B. La réaffirmation du délai par une interprétation systématique et téléologique
La Commission soutenait ensuite, en s’appuyant sur des divergences entre les versions linguistiques des règlements et sur une jurisprudence antérieure relative au FEOGA, que la réglementation de l’Union ne prévoyait en réalité aucun délai contraignant pour l’adoption de ses décisions. La Cour balaye cet argument en se référant à sa jurisprudence « établie ». Elle rappelle avoir déjà jugé de manière constante qu’un délai légal s’impose à la Commission en matière de correction financière depuis l’année 2000. Pour ce faire, la Cour ne se contente pas d’une analyse littérale, mais procède à une lecture globale des textes. Elle énonce que « c’est au terme d’une analyse systématique de la réglementation pertinente de l’Union que la Cour a interprété celle-ci en ce sens que, à partir de l’année 2000, la Commission est tenue de respecter un délai légal pour adopter une décision de correction financière ». Cette méthode d’interprétation, qui prend en compte le contexte et la finalité des normes, permet de surmonter les ambiguïtés textuelles et d’assurer une application cohérente du droit de l’Union. La Cour souligne d’ailleurs le caractère contradictoire de la position de la Commission, qui avait elle-même, dans des communications antérieures, reconnu l’existence d’un tel délai.
Après avoir solidement établi l’existence et l’applicabilité d’un délai contraignant, la Cour se penche sur la sanction attachée à son non-respect, consacrant ainsi la primauté de la sécurité juridique.
II. La sanction du non-respect du délai au nom de la sécurité juridique
La Cour qualifie le délai de forme substantielle (A), ce qui l’amène à faire prévaloir les principes de légalité et de sécurité juridique sur la simple protection des intérêts financiers de l’Union (B).
A. La qualification de violation d’une forme substantielle
L’enjeu principal du pourvoi résidait dans la nature de la sanction. La Commission avançait que le dépassement du délai, à supposer celui-ci obligatoire, ne constituait qu’une simple irrégularité, insusceptible d’entraîner l’annulation de l’acte en l’absence de preuve d’un préjudice pour l’État membre. La Cour rejette fermement cette vision. Elle confirme l’analyse du Tribunal en jugeant que le respect du délai imparti à la Commission pour adopter un acte faisant grief n’est pas une simple formalité, mais une garantie procédurale fondamentale. Elle énonce ainsi que « le non-respect des règles de procédure relatives à l’adoption d’un acte faisant grief constitue une violation des formes substantielles, qu’il appartient au juge de l’Union de soulever même d’office ». En qualifiant la méconnaissance du délai de « violation des formes substantielles », la Cour élève cette règle au rang des garanties essentielles de la procédure administrative, dont le respect s’impose à l’administration sans que le justiciable ait à démontrer un grief particulier.
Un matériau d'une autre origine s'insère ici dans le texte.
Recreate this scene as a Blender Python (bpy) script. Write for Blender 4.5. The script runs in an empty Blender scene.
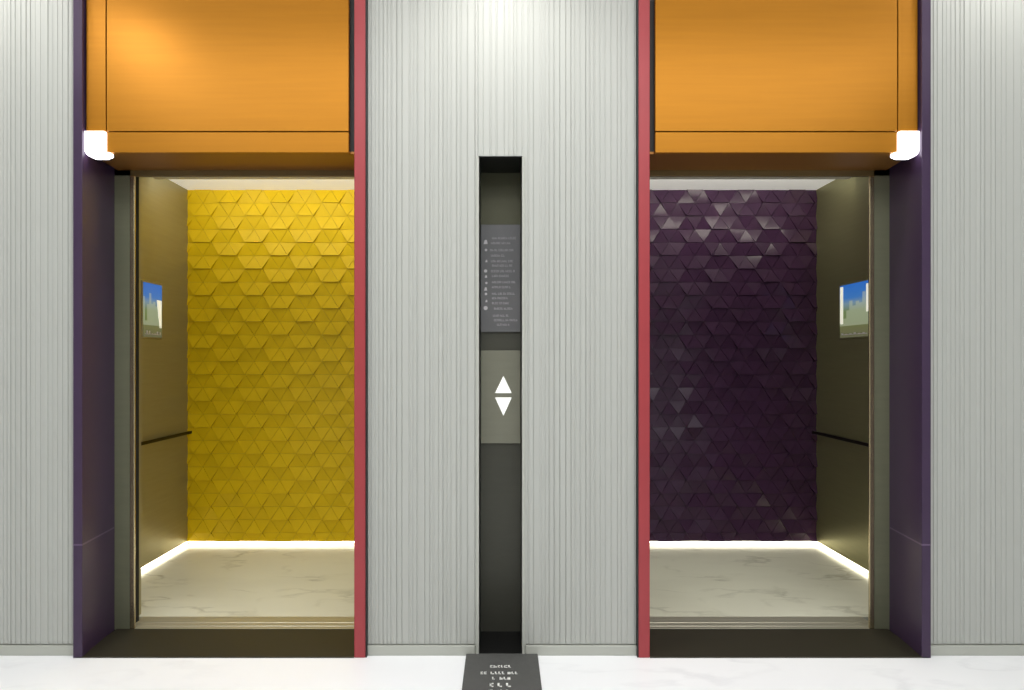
import bpy, bmesh, math, random
from mathutils import Vector, Matrix

sc = bpy.context.scene
COL = sc.collection
EYE = 1.475          # eye height
CAMY = -3.165        # distance of the eye from the lobby wall (wall face is y = 0)
F = 633.0            # focal length in pixels

# ------------------------------------------------------------------ materials
def lin(c):
    return tuple(((v / 255) / 12.92 if v / 255 <= .04045 else ((v / 255 + .055) / 1.055) ** 2.4) for v in c)

def base_mat(name, rgb, rough=.5, metal=0., spec=.5, coat=0.):
    m = bpy.data.materials.new(name); m.use_nodes = True
    b = m.node_tree.nodes['Principled BSDF']
    b.inputs['Base Color'].default_value = (*lin(rgb), 1)
    b.inputs['Roughness'].default_value = rough
    b.inputs['Metallic'].default_value = metal
    b.inputs['Specular IOR Level'].default_value = spec
    b.inputs['Coat Weight'].default_value = coat
    return m, m.node_tree, b

def noise_tint(m, nt, b, scale=(1, 1, 1), amount=.06, nscale=8., detail=3., rough_var=0.):
    """a procedural tint: base colour times (1 +- amount) by a stretched noise"""
    tc = nt.nodes.new('ShaderNodeTexCoord'); mp = nt.nodes.new('ShaderNodeMapping')
    mp.inputs['Scale'].default_value = scale
    nz = nt.nodes.new('ShaderNodeTexNoise'); nz.inputs['Scale'].default_value = nscale; nz.inputs['Detail'].default_value = detail
    rp = nt.nodes.new('ShaderNodeMapRange')
    rp.inputs['From Min'].default_value = .3; rp.inputs['From Max'].default_value = .7
    rp.inputs['To Min'].default_value = 1 - amount; rp.inputs['To Max'].default_value = 1 + amount
    mx = nt.nodes.new('ShaderNodeMix'); mx.data_type = 'RGBA'; mx.blend_type = 'MULTIPLY'
    mx.inputs[0].default_value = 1
    mx.inputs[6].default_value = b.inputs['Base Color'].default_value[:]
    nt.links.new(tc.outputs['Object'], mp.inputs[0]); nt.links.new(mp.outputs[0], nz.inputs['Vector'])
    nt.links.new(nz.outputs[0], rp.inputs[0])
    cb = nt.nodes.new('ShaderNodeCombineColor')
    for i in range(3): nt.links.new(rp.outputs[0], cb.inputs[i])
    nt.links.new(cb.outputs[0], mx.inputs[7]); nt.links.new(mx.outputs[2], b.inputs['Base Color'])
    if rough_var:
        r2 = nt.nodes.new('ShaderNodeMapRange'); r = b.inputs['Roughness'].default_value
        r2.inputs['To Min'].default_value = r - rough_var; r2.inputs['To Max'].default_value = r + rough_var
        nt.links.new(nz.outputs[0], r2.inputs[0]); nt.links.new(r2.outputs[0], b.inputs['Roughness'])
    return m

def simple(name, rgb, rough=.5, metal=0., spec=.5, coat=0., amount=.03, nscale=6., scale=(1, 1, 1)):
    return noise_tint(*base_mat(name, rgb, rough, metal, spec, coat), scale=scale, amount=amount, nscale=nscale)

def emit_mat(name, rgb, strength):
    m = bpy.data.materials.new(name); m.use_nodes = True
    nt = m.node_tree; b = nt.nodes['Principled BSDF']
    b.inputs['Base Color'].default_value = (.8, .8, .8, 1)
    b.inputs['Emission Color'].default_value = (*lin(rgb), 1)
    b.inputs['Emission Strength'].default_value = strength
    return m

def marble(name, base, vein, rough, vscale, vein_amt=.7, joints=None):
    m, nt, b = base_mat(name, base, rough)
    tc = nt.nodes.new('ShaderNodeTexCoord')
    n1 = nt.nodes.new('ShaderNodeTexNoise'); n1.inputs['Scale'].default_value = vscale * .8; n1.inputs['Detail'].default_value = 6
    mp = nt.nodes.new('ShaderNodeMapping'); mp.inputs['Rotation'].default_value = (0, 0, .5); mp.inputs['Scale'].default_value = (.55, 1.3, 1)
    nt.links.new(tc.outputs['Object'], mp.inputs[0])
    nt.links.new(mp.outputs[0], n1.inputs['Vector'])
    # thin ridges where the noise crosses its middle value
    sub = nt.nodes.new('ShaderNodeMath'); sub.operation = 'SUBTRACT'; sub.inputs[1].default_value = .5
    ab = nt.nodes.new('ShaderNodeMath'); ab.operation = 'ABSOLUTE'
    rr = nt.nodes.new('ShaderNodeValToRGB')
    rr.color_ramp.elements[0].position = 0; rr.color_ramp.elements[0].color = (1, 1, 1, 1)
    rr.color_ramp.elements[1].position = .03; rr.color_ramp.elements[1].color = (0, 0, 0, 1)
    nt.links.new(n1.outputs[0], sub.inputs[0]); nt.links.new(sub.outputs[0], ab.inputs[0]); nt.links.new(ab.outputs[0], rr.inputs[0])
    n2 = nt.nodes.new('ShaderNodeTexNoise'); n2.inputs['Scale'].default_value = vscale * .7; n2.inputs['Detail'].default_value = 2
    nt.links.new(tc.outputs['Object'], n2.inputs['Vector'])
    r2 = nt.nodes.new('ShaderNodeMapRange'); r2.inputs['From Min'].default_value = .42; r2.inputs['From Max'].default_value = .68
    r2.inputs['To Max'].default_value = vein_amt
    nt.links.new(n2.outputs[0], r2.inputs[0])
    mu = nt.nodes.new('ShaderNodeMath'); mu.operation = 'MULTIPLY'
    nt.links.new(rr.outputs[0], mu.inputs[0]); nt.links.new(r2.outputs[0], mu.inputs[1])
    # broad clouds
    n3 = nt.nodes.new('ShaderNodeTexNoise'); n3.inputs['Scale'].default_value = vscale * .5; n3.inputs['Detail'].default_value = 4
    nt.links.new(mp.outputs[0], n3.inputs['Vector'])
    r3 = nt.nodes.new('ShaderNodeMapRange'); r3.inputs['From Min'].default_value = .45; r3.inputs['From Max'].default_value = .75; r3.inputs['To Max'].default_value = vein_amt * .35
    nt.links.new(n3.outputs[0], r3.inputs[0])
    mxx = nt.nodes.new('ShaderNodeMath'); mxx.operation = 'MAXIMUM'
    nt.links.new(mu.outputs[0], mxx.inputs[0]); nt.links.new(r3.outputs[0], mxx.inputs[1])
    mx = nt.nodes.new('ShaderNodeMix'); mx.data_type = 'RGBA'
    mx.inputs[6].default_value = (*lin(base), 1); mx.inputs[7].default_value = (*lin(vein), 1)
    nt.links.new(mxx.outputs[0], mx.inputs[0]); nt.links.new(mx.outputs[2], b.inputs['Base Color'])
    return m

M = {}
M['fluted'] = simple('fluted_grey_panel', (179, 181, 176), .45, .0, .4, amount=.025, nscale=1., scale=(30, 1, 0))
M['plinth'] = simple('grey_plinth', (180, 182, 174), .4, amount=.02)
M['plain'] = simple('lobby_plaster', (205, 205, 200), .7, amount=.02)
M['ceiling'] = simple('white_ceiling', (235, 235, 232), .8, amount=.01)
M['floor'] = marble('white_marble', (251, 252, 254), (200, 200, 206), .25, 2.2, .22)
M['purple'] = simple('purple_lacquer', (64, 48, 73), .3, 0., .3, amount=.04)
M['led_reflection'] = simple('purple_reflection', (96, 78, 106), .35)  # paler purple that paints the mirrored line of the car LED
M['red'] = simple('red_lacquer', (158, 54, 60), .4, amount=.03)
M['orange'] = noise_tint(*base_mat('orange_metal', (170, 112, 26), .32, .5, .25), scale=(.6, 1, 16), amount=.04, nscale=3.)
M['soffit'] = noise_tint(*base_mat('brown_soffit_metal', (158, 108, 52), .35, .6, .5), scale=(.6, 10, 1), amount=.04, nscale=3.)
M['bronze'] = noise_tint(*base_mat('bronze_metal', (164, 158, 126), .44, .65, .5), scale=(1, 1, 14), amount=.03, nscale=4.)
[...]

L’irrégularité est si grave qu’elle vicie l’acte en lui-même et justifie son annulation pure et simple.
B. La primauté de la légalité et de la sécurité juridique
En dernier ressort, la Commission invoquait la finalité de son action, à savoir la sauvegarde des intérêts financiers de l’Union, pour justifier la validité de sa décision malgré le retard. Cet argument, qui revient à placer l’objectif budgétaire au-dessus de la contrainte procédurale, est écarté sans équivoque. La Cour rappelle le rôle central du juge dans le contrôle du respect des règles édictées par le législateur, en particulier lorsque celles-ci visent à encadrer l’action de l’exécutif. Elle affirme avec force que, « dans une Union de droit, il incombe aux juridictions de celle-ci de veiller au respect d’une telle règle à caractère général ». La Cour ajoute que « les principes de légalité et de sécurité juridique s’opposent en effet à ce qu’un délai prévu par un règlement de l’Union aux fins de l’adoption d’un acte faisant grief soit regardé comme ne revêtant qu’un caractère purement indicatif ». Cette affirmation ancre la solution dans les fondements mêmes de l’ordre juridique de l’Union. Elle signifie que l’efficacité de la gestion budgétaire ne saurait servir de prétexte à l’inobservation des règles de droit. Pour les États membres, cette jurisprudence constitue une garantie précieuse : elle les protège contre l’incertitude qui résulterait d’une action de la Commission non bornée dans le temps et renforce la prévisibilité de leurs relations financières avec l’Union.